--- START OF Collected data ---
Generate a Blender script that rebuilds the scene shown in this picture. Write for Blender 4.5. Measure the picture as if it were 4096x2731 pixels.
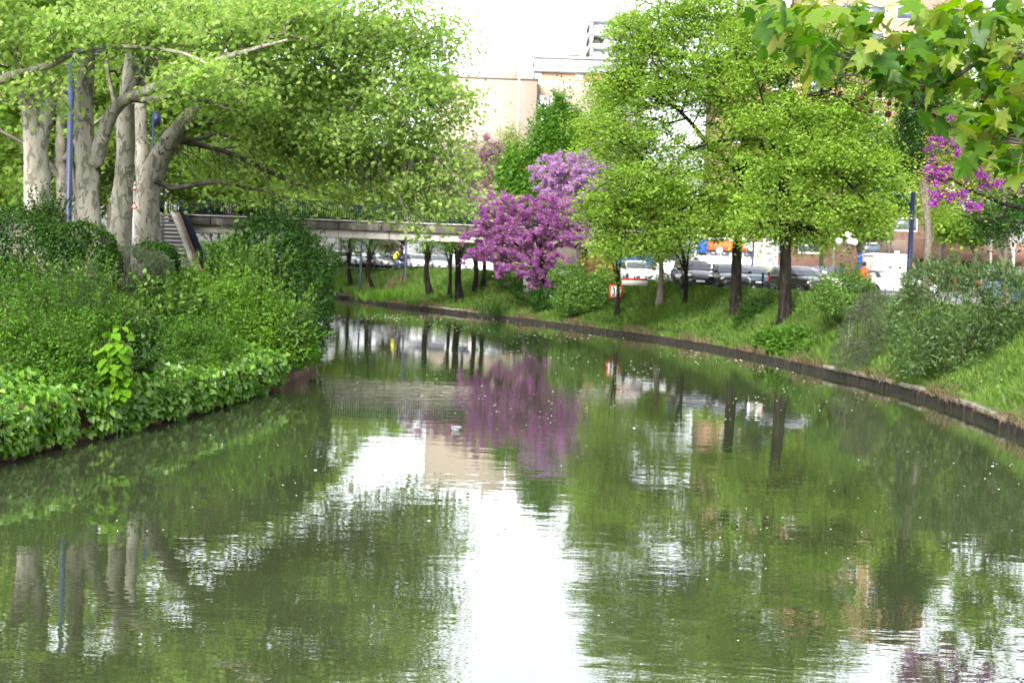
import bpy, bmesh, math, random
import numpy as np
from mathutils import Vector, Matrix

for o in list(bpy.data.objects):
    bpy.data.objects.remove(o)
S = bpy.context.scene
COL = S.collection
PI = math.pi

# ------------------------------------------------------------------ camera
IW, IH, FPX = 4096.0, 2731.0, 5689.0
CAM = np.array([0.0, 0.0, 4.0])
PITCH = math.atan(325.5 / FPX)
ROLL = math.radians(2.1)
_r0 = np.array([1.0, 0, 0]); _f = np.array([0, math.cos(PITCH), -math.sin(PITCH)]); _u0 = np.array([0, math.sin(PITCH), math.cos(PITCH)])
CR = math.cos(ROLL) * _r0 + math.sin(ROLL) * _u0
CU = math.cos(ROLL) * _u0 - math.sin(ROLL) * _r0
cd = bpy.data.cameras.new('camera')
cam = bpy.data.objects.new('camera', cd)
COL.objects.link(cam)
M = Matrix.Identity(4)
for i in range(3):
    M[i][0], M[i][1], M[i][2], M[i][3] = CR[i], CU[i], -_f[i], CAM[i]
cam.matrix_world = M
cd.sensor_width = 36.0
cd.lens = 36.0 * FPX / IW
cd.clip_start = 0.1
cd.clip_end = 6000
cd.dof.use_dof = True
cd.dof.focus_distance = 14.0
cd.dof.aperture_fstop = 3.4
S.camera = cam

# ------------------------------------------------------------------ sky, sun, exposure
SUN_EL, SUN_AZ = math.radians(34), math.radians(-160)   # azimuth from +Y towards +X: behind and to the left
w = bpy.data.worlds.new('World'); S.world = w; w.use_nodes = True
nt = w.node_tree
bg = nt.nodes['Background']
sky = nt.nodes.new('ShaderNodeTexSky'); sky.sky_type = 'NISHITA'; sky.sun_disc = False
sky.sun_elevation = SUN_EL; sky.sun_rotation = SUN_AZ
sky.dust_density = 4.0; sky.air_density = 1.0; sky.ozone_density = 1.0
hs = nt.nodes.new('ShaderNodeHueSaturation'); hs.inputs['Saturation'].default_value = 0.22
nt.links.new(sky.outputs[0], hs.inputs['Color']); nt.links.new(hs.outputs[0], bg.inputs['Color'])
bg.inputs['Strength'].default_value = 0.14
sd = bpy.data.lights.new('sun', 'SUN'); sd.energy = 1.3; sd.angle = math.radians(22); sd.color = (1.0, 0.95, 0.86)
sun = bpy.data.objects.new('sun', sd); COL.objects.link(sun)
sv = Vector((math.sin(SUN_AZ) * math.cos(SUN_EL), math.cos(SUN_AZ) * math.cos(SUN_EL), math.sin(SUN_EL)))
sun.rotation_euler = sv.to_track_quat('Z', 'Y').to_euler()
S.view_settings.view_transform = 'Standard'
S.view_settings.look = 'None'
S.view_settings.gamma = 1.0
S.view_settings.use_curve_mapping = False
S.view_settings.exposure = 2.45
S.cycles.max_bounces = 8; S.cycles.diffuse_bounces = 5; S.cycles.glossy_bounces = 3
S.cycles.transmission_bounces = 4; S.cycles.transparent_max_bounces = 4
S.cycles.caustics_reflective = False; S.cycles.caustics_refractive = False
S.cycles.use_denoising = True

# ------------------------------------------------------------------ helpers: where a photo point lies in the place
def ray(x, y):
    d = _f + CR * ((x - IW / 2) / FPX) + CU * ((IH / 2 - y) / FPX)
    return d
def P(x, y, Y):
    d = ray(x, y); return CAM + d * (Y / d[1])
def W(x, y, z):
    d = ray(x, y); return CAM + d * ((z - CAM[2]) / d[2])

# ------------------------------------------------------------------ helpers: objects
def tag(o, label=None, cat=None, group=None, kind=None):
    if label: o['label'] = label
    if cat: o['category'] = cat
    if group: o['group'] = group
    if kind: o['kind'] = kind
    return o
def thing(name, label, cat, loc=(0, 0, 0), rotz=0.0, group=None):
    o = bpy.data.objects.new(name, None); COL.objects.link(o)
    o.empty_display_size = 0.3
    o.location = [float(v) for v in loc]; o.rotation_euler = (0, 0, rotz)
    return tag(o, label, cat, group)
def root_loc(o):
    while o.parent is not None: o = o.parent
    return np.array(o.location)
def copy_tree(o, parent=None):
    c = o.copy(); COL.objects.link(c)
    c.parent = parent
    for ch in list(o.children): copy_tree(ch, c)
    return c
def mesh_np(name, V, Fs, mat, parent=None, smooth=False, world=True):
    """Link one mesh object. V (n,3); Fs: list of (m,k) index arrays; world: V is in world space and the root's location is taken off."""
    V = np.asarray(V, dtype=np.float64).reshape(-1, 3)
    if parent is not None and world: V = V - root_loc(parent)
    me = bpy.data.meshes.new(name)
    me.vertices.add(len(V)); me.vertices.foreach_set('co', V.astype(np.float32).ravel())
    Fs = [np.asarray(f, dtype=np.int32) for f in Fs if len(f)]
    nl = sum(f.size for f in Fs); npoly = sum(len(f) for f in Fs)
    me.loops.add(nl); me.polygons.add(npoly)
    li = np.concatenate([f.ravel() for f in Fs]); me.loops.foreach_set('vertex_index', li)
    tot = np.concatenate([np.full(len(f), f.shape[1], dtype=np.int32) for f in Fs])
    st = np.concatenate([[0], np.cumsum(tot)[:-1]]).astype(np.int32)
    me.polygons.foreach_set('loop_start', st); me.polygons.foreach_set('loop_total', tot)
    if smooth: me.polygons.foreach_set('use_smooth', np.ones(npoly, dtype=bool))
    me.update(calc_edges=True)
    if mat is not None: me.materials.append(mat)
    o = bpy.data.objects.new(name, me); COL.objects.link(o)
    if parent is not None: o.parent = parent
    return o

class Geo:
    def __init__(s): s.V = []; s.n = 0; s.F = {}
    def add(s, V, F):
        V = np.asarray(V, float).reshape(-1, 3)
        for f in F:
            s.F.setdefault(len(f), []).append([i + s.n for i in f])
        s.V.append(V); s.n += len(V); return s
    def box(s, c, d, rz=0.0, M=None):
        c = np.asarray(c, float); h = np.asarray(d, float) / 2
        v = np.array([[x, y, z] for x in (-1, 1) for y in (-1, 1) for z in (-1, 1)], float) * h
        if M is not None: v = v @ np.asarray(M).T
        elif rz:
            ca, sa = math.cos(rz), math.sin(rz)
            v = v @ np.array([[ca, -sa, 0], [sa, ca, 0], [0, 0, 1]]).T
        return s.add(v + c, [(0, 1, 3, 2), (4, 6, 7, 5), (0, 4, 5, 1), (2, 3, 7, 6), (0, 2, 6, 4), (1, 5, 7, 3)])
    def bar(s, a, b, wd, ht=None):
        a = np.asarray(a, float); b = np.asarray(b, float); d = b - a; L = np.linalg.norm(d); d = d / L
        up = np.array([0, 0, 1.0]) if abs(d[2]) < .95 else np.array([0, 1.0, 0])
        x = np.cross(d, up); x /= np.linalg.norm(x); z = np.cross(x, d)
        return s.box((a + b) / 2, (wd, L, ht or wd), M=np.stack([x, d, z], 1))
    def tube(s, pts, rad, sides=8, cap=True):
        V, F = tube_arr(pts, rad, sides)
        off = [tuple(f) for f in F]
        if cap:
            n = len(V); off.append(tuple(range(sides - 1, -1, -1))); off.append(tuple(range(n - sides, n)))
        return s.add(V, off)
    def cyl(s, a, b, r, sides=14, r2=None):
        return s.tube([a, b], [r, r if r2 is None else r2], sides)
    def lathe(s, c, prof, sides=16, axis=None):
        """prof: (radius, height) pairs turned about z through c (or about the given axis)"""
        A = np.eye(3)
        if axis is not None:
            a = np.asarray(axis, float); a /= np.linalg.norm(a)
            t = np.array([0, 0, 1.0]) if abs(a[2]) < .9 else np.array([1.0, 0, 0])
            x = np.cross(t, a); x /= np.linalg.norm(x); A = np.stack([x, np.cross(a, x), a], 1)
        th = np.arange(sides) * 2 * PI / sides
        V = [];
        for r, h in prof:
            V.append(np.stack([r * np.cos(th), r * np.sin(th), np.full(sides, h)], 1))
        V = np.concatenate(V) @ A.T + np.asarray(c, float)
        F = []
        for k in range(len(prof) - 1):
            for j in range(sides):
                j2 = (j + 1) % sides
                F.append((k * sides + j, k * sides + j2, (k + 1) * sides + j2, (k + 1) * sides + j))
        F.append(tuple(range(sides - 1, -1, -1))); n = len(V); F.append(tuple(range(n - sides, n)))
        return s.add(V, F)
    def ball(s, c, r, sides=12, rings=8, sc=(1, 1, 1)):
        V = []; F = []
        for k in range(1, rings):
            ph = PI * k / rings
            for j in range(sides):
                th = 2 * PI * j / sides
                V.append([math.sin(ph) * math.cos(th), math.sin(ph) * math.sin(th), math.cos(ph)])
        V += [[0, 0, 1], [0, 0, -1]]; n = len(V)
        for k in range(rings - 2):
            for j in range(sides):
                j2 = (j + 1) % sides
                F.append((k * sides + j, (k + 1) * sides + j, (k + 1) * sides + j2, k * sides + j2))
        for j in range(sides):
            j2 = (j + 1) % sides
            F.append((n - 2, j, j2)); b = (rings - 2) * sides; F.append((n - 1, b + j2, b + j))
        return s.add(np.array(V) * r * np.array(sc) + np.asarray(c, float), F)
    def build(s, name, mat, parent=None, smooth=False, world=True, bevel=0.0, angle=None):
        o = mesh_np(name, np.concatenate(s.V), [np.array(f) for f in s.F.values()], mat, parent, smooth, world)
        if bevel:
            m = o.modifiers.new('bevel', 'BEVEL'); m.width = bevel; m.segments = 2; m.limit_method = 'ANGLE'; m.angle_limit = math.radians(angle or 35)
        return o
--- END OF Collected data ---
Reproduce the data above word for word from its first line through the line that holds "S.camera = cam", both ends included; skip pictures.

Generate a Blender script that rebuilds the scene shown in this picture. Write for Blender 4.5. Measure the picture as if it were 4096x2731 pixels.
import bpy, bmesh, math, random
import numpy as np
from mathutils import Vector, Matrix

for o in list(bpy.data.objects):
    bpy.data.objects.remove(o)
S = bpy.context.scene
COL = S.collection
PI = math.pi

# ------------------------------------------------------------------ camera
IW, IH, FPX = 4096.0, 2731.0, 5689.0
CAM = np.array([0.0, 0.0, 4.0])
PITCH = math.atan(325.5 / FPX)
ROLL = math.radians(2.1)
_r0 = np.array([1.0, 0, 0]); _f = np.array([0, math.cos(PITCH), -math.sin(PITCH)]); _u0 = np.array([0, math.sin(PITCH), math.cos(PITCH)])
CR = math.cos(ROLL) * _r0 + math.sin(ROLL) * _u0
CU = math.cos(ROLL) * _u0 - math.sin(ROLL) * _r0
cd = bpy.data.cameras.new('camera')
cam = bpy.data.objects.new('camera', cd)
COL.objects.link(cam)
M = Matrix.Identity(4)
for i in range(3):
    M[i][0], M[i][1], M[i][2], M[i][3] = CR[i], CU[i], -_f[i], CAM[i]
cam.matrix_world = M
cd.sensor_width = 36.0
cd.lens = 36.0 * FPX / IW
cd.clip_start = 0.1
cd.clip_end = 6000
cd.dof.use_dof = True
cd.dof.focus_distance = 14.0
cd.dof.aperture_fstop = 3.4
S.camera = cam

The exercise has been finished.